UN Women has an established country programme in Haiti. Prior to the earthquake, political instability and budget constraints added to the fragility of public institutions. UN Women was working with ministries and civil society organisations to help build the government's capacity to deliver services and be accountable. Priorities included reforming laws that discriminate against women, increasing women's participation in elections, mobilising a response to widespread sexual violence and dealing with women's poverty.

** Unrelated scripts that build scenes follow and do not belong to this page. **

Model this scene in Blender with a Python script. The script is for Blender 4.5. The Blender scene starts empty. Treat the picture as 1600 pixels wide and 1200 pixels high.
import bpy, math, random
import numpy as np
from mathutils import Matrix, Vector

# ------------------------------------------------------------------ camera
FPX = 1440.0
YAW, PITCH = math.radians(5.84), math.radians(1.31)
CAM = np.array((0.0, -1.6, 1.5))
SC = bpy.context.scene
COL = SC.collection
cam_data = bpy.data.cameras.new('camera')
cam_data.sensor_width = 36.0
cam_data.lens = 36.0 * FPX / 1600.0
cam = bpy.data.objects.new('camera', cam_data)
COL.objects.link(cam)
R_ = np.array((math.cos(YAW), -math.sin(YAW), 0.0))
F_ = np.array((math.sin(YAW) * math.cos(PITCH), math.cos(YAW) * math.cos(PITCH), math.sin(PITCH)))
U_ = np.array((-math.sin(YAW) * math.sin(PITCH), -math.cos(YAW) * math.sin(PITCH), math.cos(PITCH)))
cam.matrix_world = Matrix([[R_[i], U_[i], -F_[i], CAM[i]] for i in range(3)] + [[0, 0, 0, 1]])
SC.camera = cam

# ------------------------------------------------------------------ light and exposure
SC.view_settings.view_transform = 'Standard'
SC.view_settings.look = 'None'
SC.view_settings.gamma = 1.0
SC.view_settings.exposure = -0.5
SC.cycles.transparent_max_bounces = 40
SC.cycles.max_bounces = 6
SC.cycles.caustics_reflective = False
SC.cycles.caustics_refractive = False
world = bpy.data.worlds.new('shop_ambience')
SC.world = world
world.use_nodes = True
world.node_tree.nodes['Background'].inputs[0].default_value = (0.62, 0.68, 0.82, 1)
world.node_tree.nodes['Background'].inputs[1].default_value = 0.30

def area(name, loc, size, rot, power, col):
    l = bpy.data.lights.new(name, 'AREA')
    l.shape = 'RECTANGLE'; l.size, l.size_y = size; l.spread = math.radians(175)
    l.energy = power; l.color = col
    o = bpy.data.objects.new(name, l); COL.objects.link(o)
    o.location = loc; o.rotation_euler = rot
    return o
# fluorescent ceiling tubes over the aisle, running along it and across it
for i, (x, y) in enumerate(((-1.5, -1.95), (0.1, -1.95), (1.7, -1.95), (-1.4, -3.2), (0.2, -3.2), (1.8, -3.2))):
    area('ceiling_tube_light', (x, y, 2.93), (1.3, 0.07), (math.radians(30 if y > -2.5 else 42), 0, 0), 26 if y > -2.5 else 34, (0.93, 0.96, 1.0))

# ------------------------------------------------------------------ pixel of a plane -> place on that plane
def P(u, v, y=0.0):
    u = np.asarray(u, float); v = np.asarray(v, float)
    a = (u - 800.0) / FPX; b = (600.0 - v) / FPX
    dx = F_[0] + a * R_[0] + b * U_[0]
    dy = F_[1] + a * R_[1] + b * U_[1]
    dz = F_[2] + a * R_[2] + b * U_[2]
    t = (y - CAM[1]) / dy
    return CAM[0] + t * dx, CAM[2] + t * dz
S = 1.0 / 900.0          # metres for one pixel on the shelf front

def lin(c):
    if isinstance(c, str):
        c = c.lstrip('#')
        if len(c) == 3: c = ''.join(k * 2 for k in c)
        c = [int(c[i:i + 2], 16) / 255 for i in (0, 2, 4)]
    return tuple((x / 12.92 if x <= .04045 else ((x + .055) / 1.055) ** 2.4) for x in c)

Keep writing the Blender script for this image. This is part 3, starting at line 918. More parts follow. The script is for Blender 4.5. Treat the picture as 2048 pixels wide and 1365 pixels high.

It was with tremendous sadness that UN Women learned about the deaths in the earthquake of several women leaders from the Haiti government and women's organisations. Among them were Myriam Merlet, Chief of Cabinet of the Ministry of Women's Condition and Rights and founder of the umbrella women's organisation National Coordination for Advocacy on Women's Rights (CONAP); Myrna Narcisse, Director General of the Ministry of Women's Condition; Magalie Marcelin, founder of KayFamn, which operates the only shelter for victims of gender-based violence; and Anne-Marie Coriolon, founding member of one of Haiti's largest women's groups, Solidarite Fanm Ayisyèn (SOFA).